- **Aim of the task**: Please restate, exactly as written, the lines running from the beginning of the material through the line that has "cam_d.dof.use_dof = True;" in it.

- **Information shown**:
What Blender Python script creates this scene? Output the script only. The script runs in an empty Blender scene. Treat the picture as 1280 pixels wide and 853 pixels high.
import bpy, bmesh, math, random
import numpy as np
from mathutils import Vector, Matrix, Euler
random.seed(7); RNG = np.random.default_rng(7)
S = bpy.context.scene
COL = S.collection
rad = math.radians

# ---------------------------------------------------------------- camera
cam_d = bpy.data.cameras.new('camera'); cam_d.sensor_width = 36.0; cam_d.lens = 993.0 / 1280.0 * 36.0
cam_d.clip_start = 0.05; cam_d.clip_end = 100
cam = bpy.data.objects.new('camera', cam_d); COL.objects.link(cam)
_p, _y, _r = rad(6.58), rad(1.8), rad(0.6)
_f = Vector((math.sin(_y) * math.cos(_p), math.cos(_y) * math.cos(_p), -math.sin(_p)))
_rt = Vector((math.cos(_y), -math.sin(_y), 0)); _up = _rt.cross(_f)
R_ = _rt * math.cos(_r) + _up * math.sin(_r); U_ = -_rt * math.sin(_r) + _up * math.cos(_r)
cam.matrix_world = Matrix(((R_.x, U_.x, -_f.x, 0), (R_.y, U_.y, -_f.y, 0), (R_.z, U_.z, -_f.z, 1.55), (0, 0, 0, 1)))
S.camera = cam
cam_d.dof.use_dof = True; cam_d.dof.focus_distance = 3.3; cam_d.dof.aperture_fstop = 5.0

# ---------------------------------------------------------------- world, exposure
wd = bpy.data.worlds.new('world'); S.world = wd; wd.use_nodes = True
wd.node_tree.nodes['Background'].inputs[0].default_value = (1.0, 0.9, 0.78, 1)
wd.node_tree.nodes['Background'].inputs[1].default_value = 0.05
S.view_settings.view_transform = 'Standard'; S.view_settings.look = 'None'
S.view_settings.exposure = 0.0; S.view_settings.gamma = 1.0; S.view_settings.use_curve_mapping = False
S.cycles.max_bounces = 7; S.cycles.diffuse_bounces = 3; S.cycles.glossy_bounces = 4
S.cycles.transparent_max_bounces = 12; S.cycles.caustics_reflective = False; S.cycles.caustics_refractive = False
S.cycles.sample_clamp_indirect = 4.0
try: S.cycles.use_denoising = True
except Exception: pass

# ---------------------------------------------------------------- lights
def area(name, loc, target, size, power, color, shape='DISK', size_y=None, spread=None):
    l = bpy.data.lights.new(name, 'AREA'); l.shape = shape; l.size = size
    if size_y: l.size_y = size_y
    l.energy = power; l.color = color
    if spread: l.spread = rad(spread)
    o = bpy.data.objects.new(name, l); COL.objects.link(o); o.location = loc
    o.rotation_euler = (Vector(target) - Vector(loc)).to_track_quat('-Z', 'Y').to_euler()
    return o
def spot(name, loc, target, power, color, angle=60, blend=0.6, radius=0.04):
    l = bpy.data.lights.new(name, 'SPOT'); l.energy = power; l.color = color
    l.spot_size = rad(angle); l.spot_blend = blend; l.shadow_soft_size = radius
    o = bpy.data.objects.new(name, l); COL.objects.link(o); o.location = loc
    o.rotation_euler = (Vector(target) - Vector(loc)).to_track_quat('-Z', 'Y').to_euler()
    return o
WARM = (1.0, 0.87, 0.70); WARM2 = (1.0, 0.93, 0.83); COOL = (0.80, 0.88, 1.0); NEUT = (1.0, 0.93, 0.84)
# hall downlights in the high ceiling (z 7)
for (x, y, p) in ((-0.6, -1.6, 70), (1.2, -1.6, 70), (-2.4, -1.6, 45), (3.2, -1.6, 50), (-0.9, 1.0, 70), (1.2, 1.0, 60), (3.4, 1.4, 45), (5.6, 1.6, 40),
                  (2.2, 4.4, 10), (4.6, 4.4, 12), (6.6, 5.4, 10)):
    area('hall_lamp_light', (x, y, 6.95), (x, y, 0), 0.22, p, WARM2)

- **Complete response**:
What Blender Python script creates this scene? Output the script only. The script runs in an empty Blender scene. Treat the picture as 1280 pixels wide and 853 pixels high.
import bpy, bmesh, math, random
import numpy as np
from mathutils import Vector, Matrix, Euler
random.seed(7); RNG = np.random.default_rng(7)
S = bpy.context.scene
COL = S.collection
rad = math.radians

# ---------------------------------------------------------------- camera
cam_d = bpy.data.cameras.new('camera'); cam_d.sensor_width = 36.0; cam_d.lens = 993.0 / 1280.0 * 36.0
cam_d.clip_start = 0.05; cam_d.clip_end = 100
cam = bpy.data.objects.new('camera', cam_d); COL.objects.link(cam)
_p, _y, _r = rad(6.58), rad(1.8), rad(0.6)
_f = Vector((math.sin(_y) * math.cos(_p), math.cos(_y) * math.cos(_p), -math.sin(_p)))
_rt = Vector((math.cos(_y), -math.sin(_y), 0)); _up = _rt.cross(_f)
R_ = _rt * math.cos(_r) + _up * math.sin(_r); U_ = -_rt * math.sin(_r) + _up * math.cos(_r)
cam.matrix_world = Matrix(((R_.x, U_.x, -_f.x, 0), (R_.y, U_.y, -_f.y, 0), (R_.z, U_.z, -_f.z, 1.55), (0, 0, 0, 1)))
S.camera = cam
cam_d.dof.use_dof = True; cam_d.dof.focus_distance = 3.3; cam_d.dof.aperture_fstop = 5.0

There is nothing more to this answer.